In 1898, the whitebark pine had lived over half of its life when Tom Danaher and A.P. McCrea each homesteaded 160 acres in the upper reaches of the South Fork of the Flathead River drainage. Neither man experienced success, and the land eventually came into Forest Service ownership.
In the winter of 1896-1897, six French Canadian fur trappers spent the winter trapping in the Big Salmon Lake and the South Fork of the Flathead River area. They brought out 2,700 pine marten pelts and other furs that spring.
From 1886 to 1889, Charles Biggs and a few others built a wagon road from Hanna Gulch up the Sun River to the Gates Park area. They cut 200,000 railroad ties and 25,000 cords of fuelwood from Headquarters Creek and Biggs Creek drainages before abandoning the venture.
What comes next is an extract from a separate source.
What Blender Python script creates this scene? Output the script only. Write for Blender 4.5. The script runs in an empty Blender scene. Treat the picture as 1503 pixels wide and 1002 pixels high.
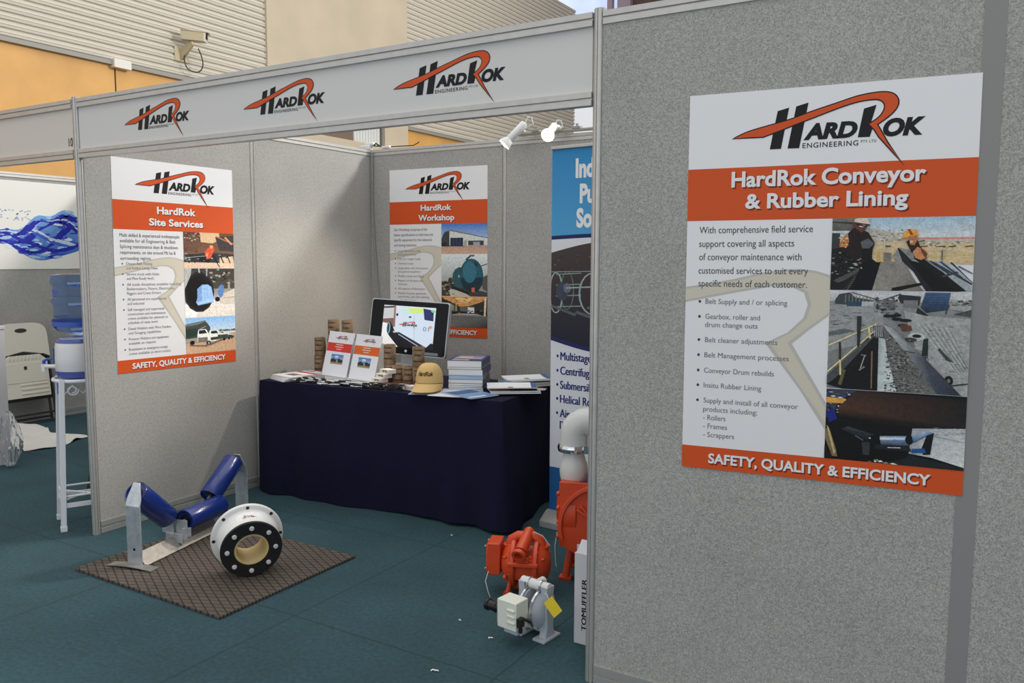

Legend has it that the U.S. Army made a trip through the South Fork of the Flathead River area scouting a possible route for a railroad when the whitebark pine reached middle age in the 1870s.
Around 1840 a major battle between the Flathead and Blackfeet Indians took place near the Camp Creek area. The Blackfeet were ambushed and suffered heavy losses.
The tree was at least 50 years old in 1806 when the Lewis and Clark Expedition traveled through this country along its southern and southeastern edges. The whitebark pine was a mere teenager of 15 when the United States declared its Independence from Britain in 1776.
After I finished making cuts, I rolled the bulky log sections off the side of the trail. While sitting down to rest, I counted the rings of time on the remaining uprooted tree stump. It was approximately 245 years old when it died. Its life began around 1750 during the time period when guns and horses reached the Montana Indian tribes, forever changing their culture and way of life.
The hermit thrush quit singing and darkness had settled in when I finally put my cross-cut saw away and headed for camp.